__Dataset content__
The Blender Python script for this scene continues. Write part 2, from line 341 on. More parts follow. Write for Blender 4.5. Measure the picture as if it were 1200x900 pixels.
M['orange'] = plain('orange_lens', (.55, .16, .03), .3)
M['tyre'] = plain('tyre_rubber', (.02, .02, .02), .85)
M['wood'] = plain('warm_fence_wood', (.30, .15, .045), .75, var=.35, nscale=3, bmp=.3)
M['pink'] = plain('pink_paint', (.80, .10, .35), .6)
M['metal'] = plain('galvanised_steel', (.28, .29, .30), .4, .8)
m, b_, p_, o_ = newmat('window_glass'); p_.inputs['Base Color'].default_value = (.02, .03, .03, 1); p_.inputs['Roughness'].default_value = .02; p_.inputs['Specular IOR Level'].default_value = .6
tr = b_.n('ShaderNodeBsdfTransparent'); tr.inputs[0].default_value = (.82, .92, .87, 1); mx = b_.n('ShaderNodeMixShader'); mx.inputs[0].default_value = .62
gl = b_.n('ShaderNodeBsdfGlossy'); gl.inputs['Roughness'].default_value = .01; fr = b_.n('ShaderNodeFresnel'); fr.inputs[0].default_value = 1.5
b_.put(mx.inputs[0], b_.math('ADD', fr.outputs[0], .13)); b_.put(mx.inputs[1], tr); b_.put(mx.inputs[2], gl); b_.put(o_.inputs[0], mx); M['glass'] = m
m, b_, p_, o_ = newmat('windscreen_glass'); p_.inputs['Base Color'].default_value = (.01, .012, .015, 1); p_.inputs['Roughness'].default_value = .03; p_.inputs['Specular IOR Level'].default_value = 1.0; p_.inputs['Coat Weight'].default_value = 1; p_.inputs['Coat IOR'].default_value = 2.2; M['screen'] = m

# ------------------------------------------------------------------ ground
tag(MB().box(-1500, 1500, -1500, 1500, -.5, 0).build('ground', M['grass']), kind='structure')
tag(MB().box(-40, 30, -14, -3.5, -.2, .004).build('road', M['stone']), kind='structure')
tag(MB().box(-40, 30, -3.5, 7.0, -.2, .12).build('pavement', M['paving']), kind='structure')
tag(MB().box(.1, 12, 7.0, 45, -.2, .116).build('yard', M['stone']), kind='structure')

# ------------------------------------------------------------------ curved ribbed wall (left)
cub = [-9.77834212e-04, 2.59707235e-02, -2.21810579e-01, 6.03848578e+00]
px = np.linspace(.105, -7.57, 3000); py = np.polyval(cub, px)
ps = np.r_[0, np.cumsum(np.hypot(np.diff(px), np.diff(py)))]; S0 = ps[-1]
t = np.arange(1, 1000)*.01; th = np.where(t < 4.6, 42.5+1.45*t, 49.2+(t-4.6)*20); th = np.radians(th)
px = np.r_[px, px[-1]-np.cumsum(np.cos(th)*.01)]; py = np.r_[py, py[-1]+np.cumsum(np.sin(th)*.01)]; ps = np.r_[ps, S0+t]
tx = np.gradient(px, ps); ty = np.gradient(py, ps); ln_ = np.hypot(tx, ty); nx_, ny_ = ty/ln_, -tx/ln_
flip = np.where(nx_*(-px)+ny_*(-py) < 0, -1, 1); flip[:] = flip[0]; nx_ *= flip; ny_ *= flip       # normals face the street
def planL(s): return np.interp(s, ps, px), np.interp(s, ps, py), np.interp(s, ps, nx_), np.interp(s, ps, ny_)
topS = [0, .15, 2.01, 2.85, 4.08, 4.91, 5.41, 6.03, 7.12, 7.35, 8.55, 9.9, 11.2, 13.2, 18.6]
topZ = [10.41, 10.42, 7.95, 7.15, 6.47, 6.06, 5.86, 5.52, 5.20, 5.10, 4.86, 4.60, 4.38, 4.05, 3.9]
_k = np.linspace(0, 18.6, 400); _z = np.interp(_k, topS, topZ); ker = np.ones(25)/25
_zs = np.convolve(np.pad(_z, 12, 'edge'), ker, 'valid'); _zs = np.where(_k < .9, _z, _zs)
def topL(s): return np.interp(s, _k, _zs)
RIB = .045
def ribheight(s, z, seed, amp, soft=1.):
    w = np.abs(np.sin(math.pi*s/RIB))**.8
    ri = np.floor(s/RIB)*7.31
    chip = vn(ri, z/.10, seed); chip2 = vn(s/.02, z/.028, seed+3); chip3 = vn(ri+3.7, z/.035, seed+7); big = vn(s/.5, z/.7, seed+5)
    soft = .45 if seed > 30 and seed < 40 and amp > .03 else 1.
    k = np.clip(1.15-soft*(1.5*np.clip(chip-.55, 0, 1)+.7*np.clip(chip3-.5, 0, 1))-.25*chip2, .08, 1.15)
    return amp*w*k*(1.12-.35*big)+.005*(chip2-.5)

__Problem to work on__
Return each line of the data exactly as written above.

__Task response__
The Blender Python script for this scene continues. Write part 2, from line 341 on. More parts follow. Write for Blender 4.5. Measure the picture as if it were 1200x900 pixels.
M['orange'] = plain('orange_lens', (.55, .16, .03), .3)
M['tyre'] = plain('tyre_rubber', (.02, .02, .02), .85)
M['wood'] = plain('warm_fence_wood', (.30, .15, .045), .75, var=.35, nscale=3, bmp=.3)
M['pink'] = plain('pink_paint', (.80, .10, .35), .6)
M['metal'] = plain('galvanised_steel', (.28, .29, .30), .4, .8)
m, b_, p_, o_ = newmat('window_glass'); p_.inputs['Base Color'].default_value = (.02, .03, .03, 1); p_.inputs['Roughness'].default_value = .02; p_.inputs['Specular IOR Level'].default_value = .6
tr = b_.n('ShaderNodeBsdfTransparent'); tr.inputs[0].default_value = (.82, .92, .87, 1); mx = b_.n('ShaderNodeMixShader'); mx.inputs[0].default_value = .62
gl = b_.n('ShaderNodeBsdfGlossy'); gl.inputs['Roughness'].default_value = .01; fr = b_.n('ShaderNodeFresnel'); fr.inputs[0].default_value = 1.5
b_.put(mx.inputs[0], b_.math('ADD', fr.outputs[0], .13)); b_.put(mx.inputs[1], tr); b_.put(mx.inputs[2], gl); b_.put(o_.inputs[0], mx); M['glass'] = m
m, b_, p_, o_ = newmat('windscreen_glass'); p_.inputs['Base Color'].default_value = (.01, .012, .015, 1); p_.inputs['Roughness'].default_value = .03; p_.inputs['Specular IOR Level'].default_value = 1.0; p_.inputs['Coat Weight'].default_value = 1; p_.inputs['Coat IOR'].default_value = 2.2; M['screen'] = m

# ------------------------------------------------------------------ ground
tag(MB().box(-1500, 1500, -1500, 1500, -.5, 0).build('ground', M['grass']), kind='structure')
tag(MB().box(-40, 30, -14, -3.5, -.2, .004).build('road', M['stone']), kind='structure')
tag(MB().box(-40, 30, -3.5, 7.0, -.2, .12).build('pavement', M['paving']), kind='structure')
tag(MB().box(.1, 12, 7.0, 45, -.2, .116).build('yard', M['stone']), kind='structure')

# ------------------------------------------------------------------ curved ribbed wall (left)
cub = [-9.77834212e-04, 2.59707235e-02, -2.21810579e-01, 6.03848578e+00]
px = np.linspace(.105, -7.57, 3000); py = np.polyval(cub, px)
ps = np.r_[0, np.cumsum(np.hypot(np.diff(px), np.diff(py)))]; S0 = ps[-1]
t = np.arange(1, 1000)*.01; th = np.where(t < 4.6, 42.5+1.45*t, 49.2+(t-4.6)*20); th = np.radians(th)
px = np.r_[px, px[-1]-np.cumsum(np.cos(th)*.01)]; py = np.r_[py, py[-1]+np.cumsum(np.sin(th)*.01)]; ps = np.r_[ps, S0+t]
tx = np.gradient(px, ps); ty = np.gradient(py, ps); ln_ = np.hypot(tx, ty); nx_, ny_ = ty/ln_, -tx/ln_
flip = np.where(nx_*(-px)+ny_*(-py) < 0, -1, 1); flip[:] = flip[0]; nx_ *= flip; ny_ *= flip       # normals face the street
def planL(s): return np.interp(s, ps, px), np.interp(s, ps, py), np.interp(s, ps, nx_), np.interp(s, ps, ny_)
topS = [0, .15, 2.01, 2.85, 4.08, 4.91, 5.41, 6.03, 7.12, 7.35, 8.55, 9.9, 11.2, 13.2, 18.6]
topZ = [10.41, 10.42, 7.95, 7.15, 6.47, 6.06, 5.86, 5.52, 5.20, 5.10, 4.86, 4.60, 4.38, 4.05, 3.9]
_k = np.linspace(0, 18.6, 400); _z = np.interp(_k, topS, topZ); ker = np.ones(25)/25
_zs = np.convolve(np.pad(_z, 12, 'edge'), ker, 'valid'); _zs = np.where(_k < .9, _z, _zs)
def topL(s): return np.interp(s, _k, _zs)
RIB = .045
def ribheight(s, z, seed, amp, soft=1.):
    w = np.abs(np.sin(math.pi*s/RIB))**.8
    ri = np.floor(s/RIB)*7.31
    chip = vn(ri, z/.10, seed); chip2 = vn(s/.02, z/.028, seed+3); chip3 = vn(ri+3.7, z/.035, seed+7); big = vn(s/.5, z/.7, seed+5)
    soft = .45 if seed > 30 and seed < 40 and amp > .03 else 1.
    k = np.clip(1.15-soft*(1.5*np.clip(chip-.55, 0, 1)+.7*np.clip(chip3-.5, 0, 1))-.25*chip2, .08, 1.15)
    return amp*w*k*(1.12-.35*big)+.005*(chip2-.5)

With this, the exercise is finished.